Calvin and the Anabaptist R2K’ers

“Calvin opposed the Roman concept of “perfectio” as well as that of the Anabaptists. He contended for an ethos that bound both the Christian and the world by the same set of requirements, so that the way of the Reformation did not result in a church segregated from the world. Although Calvin also recognized a two-kingdom doctrine, his exegesis of the Sermon on the Mount revealed that he did not let this antithesis lead him to a basic dualism.”

Calvin & The Anabaptist Radicals
Willem Balke

Unlike Calvin, R2K contends for a different ethos for the Christian and the world. The Christian is to be ruled by the ethos of Scripture in the Church realm and Natural law in the common realm, while the ethos for the world in the common realm is Natural law. Unlike Calvin the R2K “Divines” give a different ethos to the world and to the Christian. Now, there might be overlap between those two different ethoi but they are different ethoi. It is also true the R2K segregates the Church from the world though it does not segregate the Christian from the world like the Anabaptists did and do. R2K, like the Anabaptists of old do not allow the Church as the Church to be concerned with what happens in the non Church realm. (For R2K that realm is called “common,” while for the Anabaptists that realm was evil. Still, regardless of what each call that realm, the Church as the Church is segregated from it considering it “the world.”)
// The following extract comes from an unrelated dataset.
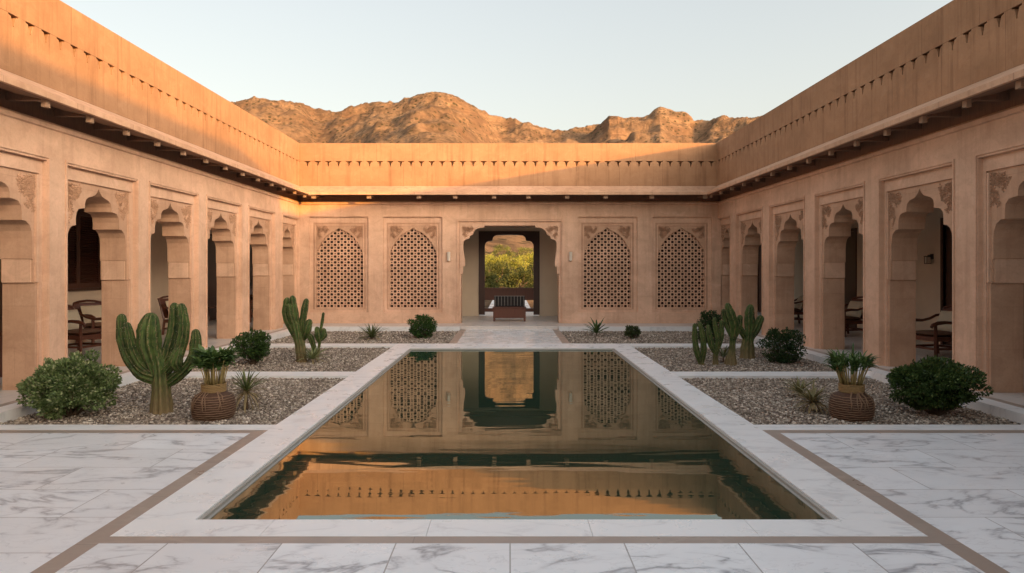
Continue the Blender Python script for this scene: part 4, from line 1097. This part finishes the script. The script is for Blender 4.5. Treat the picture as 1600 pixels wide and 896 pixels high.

R2K “theology” is a tweaking of a historic theology but it is a tweaking of Anabaptist theology and not a tweaking of Historic Calvinist theology. R2K’s tweaking, as that tweaking is happening in the Reformed community, is a tweaking that pulls contemporary Calvinism more towards Anabaptist categories. Consider the R2K tweak of Anabaptist theology in its nomenclature. Historically Anabaptist theology called the non-Church realm evil. R2K doesn’t do that. Instead, R2K tweaks Anabaptist nomenclature and calls the evil realm “common,” but all the while insists that it is impossible for the R2K “common” realm to be Christian, insisting on calling it “common.” Now, one might observe that if it is impossible for the “common” realm to be “Christian” (per R2k) then all that is left is for the common realm to be not Christian. If the common realm is not Christian then how is it also (using Anabaptist nomenclature) not a evil realm? The R2K acolytes reply that the common realm is neither Christian nor evil but in doing so they have given up their Reformed credentials by creating a realm where the antithesis does not apply and they have completely given up on Van Til’s denial of neutrality. The R2K lads can say till they’re blue in the face that common does not equal neutral but saying that it is not so, does not make it not so.